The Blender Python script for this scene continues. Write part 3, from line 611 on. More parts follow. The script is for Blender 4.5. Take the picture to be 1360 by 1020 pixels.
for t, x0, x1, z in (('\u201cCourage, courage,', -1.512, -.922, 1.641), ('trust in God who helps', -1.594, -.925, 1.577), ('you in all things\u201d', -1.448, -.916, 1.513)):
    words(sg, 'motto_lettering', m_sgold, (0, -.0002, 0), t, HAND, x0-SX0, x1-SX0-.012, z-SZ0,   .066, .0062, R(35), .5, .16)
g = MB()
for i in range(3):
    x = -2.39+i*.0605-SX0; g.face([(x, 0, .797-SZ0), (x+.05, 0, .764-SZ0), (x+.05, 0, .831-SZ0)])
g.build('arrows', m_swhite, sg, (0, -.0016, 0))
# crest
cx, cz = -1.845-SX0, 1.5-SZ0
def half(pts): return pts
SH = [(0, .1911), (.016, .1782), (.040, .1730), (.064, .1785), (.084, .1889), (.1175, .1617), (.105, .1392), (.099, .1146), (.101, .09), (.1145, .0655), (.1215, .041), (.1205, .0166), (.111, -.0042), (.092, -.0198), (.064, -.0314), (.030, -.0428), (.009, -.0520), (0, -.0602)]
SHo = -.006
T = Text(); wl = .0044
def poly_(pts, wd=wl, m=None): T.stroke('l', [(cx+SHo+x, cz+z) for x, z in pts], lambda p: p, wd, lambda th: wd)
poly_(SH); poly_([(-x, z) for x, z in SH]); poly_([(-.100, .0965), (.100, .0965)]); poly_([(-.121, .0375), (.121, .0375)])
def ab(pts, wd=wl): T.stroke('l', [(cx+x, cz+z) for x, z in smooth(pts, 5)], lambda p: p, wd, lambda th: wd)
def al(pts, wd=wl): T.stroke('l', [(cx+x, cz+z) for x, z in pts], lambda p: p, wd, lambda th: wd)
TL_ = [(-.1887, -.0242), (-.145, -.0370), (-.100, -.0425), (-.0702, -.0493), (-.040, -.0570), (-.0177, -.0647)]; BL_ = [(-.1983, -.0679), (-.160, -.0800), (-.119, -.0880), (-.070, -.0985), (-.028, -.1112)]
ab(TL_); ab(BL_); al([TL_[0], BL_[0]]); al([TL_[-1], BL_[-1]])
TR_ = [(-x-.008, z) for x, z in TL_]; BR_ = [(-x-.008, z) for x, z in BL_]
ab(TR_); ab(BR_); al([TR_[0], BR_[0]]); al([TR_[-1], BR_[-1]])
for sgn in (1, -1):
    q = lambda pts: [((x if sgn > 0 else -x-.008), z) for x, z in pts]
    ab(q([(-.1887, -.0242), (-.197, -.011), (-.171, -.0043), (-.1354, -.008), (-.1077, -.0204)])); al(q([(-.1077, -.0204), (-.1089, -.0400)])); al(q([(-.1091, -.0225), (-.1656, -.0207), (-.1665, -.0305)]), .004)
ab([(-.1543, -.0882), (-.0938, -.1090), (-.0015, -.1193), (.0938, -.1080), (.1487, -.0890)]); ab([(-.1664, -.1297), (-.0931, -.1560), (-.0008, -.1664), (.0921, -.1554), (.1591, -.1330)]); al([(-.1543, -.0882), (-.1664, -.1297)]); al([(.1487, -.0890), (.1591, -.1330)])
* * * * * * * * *
* [Stated goal]
From the preceding material, extract every line exactly.

* [Expected output]
The Blender Python script for this scene continues. Write part 3, from line 611 on. More parts follow. The script is for Blender 4.5. Take the picture to be 1360 by 1020 pixels.
for t, x0, x1, z in (('\u201cCourage, courage,', -1.512, -.922, 1.641), ('trust in God who helps', -1.594, -.925, 1.577), ('you in all things\u201d', -1.448, -.916, 1.513)):
    words(sg, 'motto_lettering', m_sgold, (0, -.0002, 0), t, HAND, x0-SX0, x1-SX0-.012, z-SZ0,   .066, .0062, R(35), .5, .16)
g = MB()
for i in range(3):
    x = -2.39+i*.0605-SX0; g.face([(x, 0, .797-SZ0), (x+.05, 0, .764-SZ0), (x+.05, 0, .831-SZ0)])
g.build('arrows', m_swhite, sg, (0, -.0016, 0))
# crest
cx, cz = -1.845-SX0, 1.5-SZ0
def half(pts): return pts
SH = [(0, .1911), (.016, .1782), (.040, .1730), (.064, .1785), (.084, .1889), (.1175, .1617), (.105, .1392), (.099, .1146), (.101, .09), (.1145, .0655), (.1215, .041), (.1205, .0166), (.111, -.0042), (.092, -.0198), (.064, -.0314), (.030, -.0428), (.009, -.0520), (0, -.0602)]
SHo = -.006
T = Text(); wl = .0044
def poly_(pts, wd=wl, m=None): T.stroke('l', [(cx+SHo+x, cz+z) for x, z in pts], lambda p: p, wd, lambda th: wd)
poly_(SH); poly_([(-x, z) for x, z in SH]); poly_([(-.100, .0965), (.100, .0965)]); poly_([(-.121, .0375), (.121, .0375)])
def ab(pts, wd=wl): T.stroke('l', [(cx+x, cz+z) for x, z in smooth(pts, 5)], lambda p: p, wd, lambda th: wd)
def al(pts, wd=wl): T.stroke('l', [(cx+x, cz+z) for x, z in pts], lambda p: p, wd, lambda th: wd)
TL_ = [(-.1887, -.0242), (-.145, -.0370), (-.100, -.0425), (-.0702, -.0493), (-.040, -.0570), (-.0177, -.0647)]; BL_ = [(-.1983, -.0679), (-.160, -.0800), (-.119, -.0880), (-.070, -.0985), (-.028, -.1112)]
ab(TL_); ab(BL_); al([TL_[0], BL_[0]]); al([TL_[-1], BL_[-1]])
TR_ = [(-x-.008, z) for x, z in TL_]; BR_ = [(-x-.008, z) for x, z in BL_]
ab(TR_); ab(BR_); al([TR_[0], BR_[0]]); al([TR_[-1], BR_[-1]])
for sgn in (1, -1):
    q = lambda pts: [((x if sgn > 0 else -x-.008), z) for x, z in pts]
    ab(q([(-.1887, -.0242), (-.197, -.011), (-.171, -.0043), (-.1354, -.008), (-.1077, -.0204)])); al(q([(-.1077, -.0204), (-.1089, -.0400)])); al(q([(-.1091, -.0225), (-.1656, -.0207), (-.1665, -.0305)]), .004)
ab([(-.1543, -.0882), (-.0938, -.1090), (-.0015, -.1193), (.0938, -.1080), (.1487, -.0890)]); ab([(-.1664, -.1297), (-.0931, -.1560), (-.0008, -.1664), (.0921, -.1554), (.1591, -.1330)]); al([(-.1543, -.0882), (-.1664, -.1297)]); al([(.1487, -.0890), (.1591, -.1330)])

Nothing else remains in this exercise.